Given problem: The required output is every line from the beginning of the entries below through the line that includes "def P3(u, v, Y): return", copied exactly.

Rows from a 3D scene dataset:
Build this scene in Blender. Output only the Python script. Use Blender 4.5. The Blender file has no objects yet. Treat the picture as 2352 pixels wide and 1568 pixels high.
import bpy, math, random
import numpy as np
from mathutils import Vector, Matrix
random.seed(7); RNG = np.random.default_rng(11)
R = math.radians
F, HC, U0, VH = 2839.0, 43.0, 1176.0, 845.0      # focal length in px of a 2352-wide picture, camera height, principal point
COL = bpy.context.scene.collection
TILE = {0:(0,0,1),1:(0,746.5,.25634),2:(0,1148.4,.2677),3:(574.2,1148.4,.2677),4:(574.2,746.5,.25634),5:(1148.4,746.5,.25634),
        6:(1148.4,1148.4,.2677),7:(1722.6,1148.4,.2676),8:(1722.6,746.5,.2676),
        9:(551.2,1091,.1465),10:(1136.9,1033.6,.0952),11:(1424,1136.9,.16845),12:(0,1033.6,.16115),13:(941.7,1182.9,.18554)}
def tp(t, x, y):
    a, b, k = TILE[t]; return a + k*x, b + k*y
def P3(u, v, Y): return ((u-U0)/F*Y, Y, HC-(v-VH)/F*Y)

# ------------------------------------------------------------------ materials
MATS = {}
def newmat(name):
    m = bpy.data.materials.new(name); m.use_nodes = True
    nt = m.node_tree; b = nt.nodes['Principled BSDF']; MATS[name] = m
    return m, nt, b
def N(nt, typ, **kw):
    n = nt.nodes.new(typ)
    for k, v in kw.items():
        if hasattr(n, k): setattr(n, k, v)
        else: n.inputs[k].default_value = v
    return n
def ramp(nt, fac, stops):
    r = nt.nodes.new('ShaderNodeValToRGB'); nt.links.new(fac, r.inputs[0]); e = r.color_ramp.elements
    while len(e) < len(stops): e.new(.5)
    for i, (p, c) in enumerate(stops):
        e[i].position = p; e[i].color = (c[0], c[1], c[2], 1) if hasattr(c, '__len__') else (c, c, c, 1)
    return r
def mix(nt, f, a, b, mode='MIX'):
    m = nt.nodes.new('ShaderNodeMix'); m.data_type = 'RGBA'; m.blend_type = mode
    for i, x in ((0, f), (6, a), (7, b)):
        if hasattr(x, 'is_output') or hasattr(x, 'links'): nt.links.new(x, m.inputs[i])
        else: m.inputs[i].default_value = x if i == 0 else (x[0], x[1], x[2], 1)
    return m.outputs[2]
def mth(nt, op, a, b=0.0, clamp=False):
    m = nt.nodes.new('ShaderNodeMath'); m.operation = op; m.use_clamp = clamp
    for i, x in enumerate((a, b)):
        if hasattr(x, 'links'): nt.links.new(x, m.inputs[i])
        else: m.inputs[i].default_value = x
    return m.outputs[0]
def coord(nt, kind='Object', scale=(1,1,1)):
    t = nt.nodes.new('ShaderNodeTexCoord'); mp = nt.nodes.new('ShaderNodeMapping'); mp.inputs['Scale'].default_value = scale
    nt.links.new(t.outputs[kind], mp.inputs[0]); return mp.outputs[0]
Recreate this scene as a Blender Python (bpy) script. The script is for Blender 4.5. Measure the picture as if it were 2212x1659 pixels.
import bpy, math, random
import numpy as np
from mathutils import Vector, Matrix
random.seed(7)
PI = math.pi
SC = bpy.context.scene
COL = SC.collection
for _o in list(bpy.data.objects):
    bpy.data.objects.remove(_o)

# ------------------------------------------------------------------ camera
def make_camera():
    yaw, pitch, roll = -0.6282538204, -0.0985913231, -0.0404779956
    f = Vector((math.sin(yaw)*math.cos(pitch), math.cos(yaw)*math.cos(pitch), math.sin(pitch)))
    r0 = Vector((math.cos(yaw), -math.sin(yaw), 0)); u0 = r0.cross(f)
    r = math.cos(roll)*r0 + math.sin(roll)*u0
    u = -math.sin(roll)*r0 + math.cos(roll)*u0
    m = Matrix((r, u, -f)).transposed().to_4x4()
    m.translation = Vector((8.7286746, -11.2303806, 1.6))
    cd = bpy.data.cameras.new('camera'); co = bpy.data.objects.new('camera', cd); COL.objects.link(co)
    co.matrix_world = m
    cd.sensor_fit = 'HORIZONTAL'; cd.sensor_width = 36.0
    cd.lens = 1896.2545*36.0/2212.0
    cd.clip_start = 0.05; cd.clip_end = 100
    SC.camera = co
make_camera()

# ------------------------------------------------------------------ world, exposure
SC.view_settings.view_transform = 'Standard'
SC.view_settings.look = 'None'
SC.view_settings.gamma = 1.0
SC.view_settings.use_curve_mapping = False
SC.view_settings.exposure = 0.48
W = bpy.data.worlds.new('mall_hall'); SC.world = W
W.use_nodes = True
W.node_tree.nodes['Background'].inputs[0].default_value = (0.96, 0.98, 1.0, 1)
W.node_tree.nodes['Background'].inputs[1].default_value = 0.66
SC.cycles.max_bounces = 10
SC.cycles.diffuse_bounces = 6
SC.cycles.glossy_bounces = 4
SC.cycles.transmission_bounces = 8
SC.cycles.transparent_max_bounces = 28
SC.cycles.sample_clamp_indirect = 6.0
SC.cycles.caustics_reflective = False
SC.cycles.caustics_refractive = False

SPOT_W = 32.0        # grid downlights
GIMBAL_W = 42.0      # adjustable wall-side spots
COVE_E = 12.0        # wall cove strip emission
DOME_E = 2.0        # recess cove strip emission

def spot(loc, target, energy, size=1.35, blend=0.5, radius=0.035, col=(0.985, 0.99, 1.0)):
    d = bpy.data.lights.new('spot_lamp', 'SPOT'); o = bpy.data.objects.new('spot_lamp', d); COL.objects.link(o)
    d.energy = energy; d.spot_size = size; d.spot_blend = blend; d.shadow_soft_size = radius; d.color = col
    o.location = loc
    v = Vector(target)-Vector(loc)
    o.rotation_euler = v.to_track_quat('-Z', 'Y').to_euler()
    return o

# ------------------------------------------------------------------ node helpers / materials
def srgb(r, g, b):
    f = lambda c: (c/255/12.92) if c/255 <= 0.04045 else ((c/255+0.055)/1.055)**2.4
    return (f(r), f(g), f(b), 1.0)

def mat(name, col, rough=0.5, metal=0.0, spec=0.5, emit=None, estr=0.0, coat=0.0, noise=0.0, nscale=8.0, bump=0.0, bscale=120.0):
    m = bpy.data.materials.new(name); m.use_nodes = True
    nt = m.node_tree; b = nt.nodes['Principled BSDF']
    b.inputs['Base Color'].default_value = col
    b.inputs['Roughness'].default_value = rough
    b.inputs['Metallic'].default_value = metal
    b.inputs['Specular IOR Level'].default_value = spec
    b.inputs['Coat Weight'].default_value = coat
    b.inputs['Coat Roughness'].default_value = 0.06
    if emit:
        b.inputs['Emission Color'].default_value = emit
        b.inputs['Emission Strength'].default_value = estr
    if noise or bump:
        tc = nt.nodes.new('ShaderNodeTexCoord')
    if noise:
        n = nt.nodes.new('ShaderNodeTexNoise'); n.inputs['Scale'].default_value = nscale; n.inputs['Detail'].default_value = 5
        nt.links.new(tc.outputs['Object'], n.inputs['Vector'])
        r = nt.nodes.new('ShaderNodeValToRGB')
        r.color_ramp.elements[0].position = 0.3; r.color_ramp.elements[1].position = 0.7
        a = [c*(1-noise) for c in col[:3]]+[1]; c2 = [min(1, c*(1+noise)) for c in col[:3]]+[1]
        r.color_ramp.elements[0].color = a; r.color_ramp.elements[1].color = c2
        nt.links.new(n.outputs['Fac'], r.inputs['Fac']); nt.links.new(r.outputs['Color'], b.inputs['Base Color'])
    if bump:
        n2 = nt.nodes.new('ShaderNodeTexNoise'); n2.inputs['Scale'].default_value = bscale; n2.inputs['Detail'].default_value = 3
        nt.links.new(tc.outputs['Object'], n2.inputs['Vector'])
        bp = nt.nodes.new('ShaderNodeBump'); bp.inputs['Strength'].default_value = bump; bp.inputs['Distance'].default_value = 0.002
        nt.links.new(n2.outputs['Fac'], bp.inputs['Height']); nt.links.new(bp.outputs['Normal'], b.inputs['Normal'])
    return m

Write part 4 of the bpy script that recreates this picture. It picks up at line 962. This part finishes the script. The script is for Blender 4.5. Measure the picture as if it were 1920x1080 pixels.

Result of the exercise:
Build this scene in Blender. Output only the Python script. Use Blender 4.5. The Blender file has no objects yet. Treat the picture as 2352 pixels wide and 1568 pixels high.
import bpy, math, random
import numpy as np
from mathutils import Vector, Matrix
random.seed(7); RNG = np.random.default_rng(11)
R = math.radians
F, HC, U0, VH = 2839.0, 43.0, 1176.0, 845.0      # focal length in px of a 2352-wide picture, camera height, principal point
COL = bpy.context.scene.collection
TILE = {0:(0,0,1),1:(0,746.5,.25634),2:(0,1148.4,.2677),3:(574.2,1148.4,.2677),4:(574.2,746.5,.25634),5:(1148.4,746.5,.25634),
        6:(1148.4,1148.4,.2677),7:(1722.6,1148.4,.2676),8:(1722.6,746.5,.2676),
        9:(551.2,1091,.1465),10:(1136.9,1033.6,.0952),11:(1424,1136.9,.16845),12:(0,1033.6,.16115),13:(941.7,1182.9,.18554)}
def tp(t, x, y):
    a, b, k = TILE[t]; return a + k*x, b + k*y
def P3(u, v, Y): return ((u-U0)/F*Y, Y, HC-(v-VH)/F*Y)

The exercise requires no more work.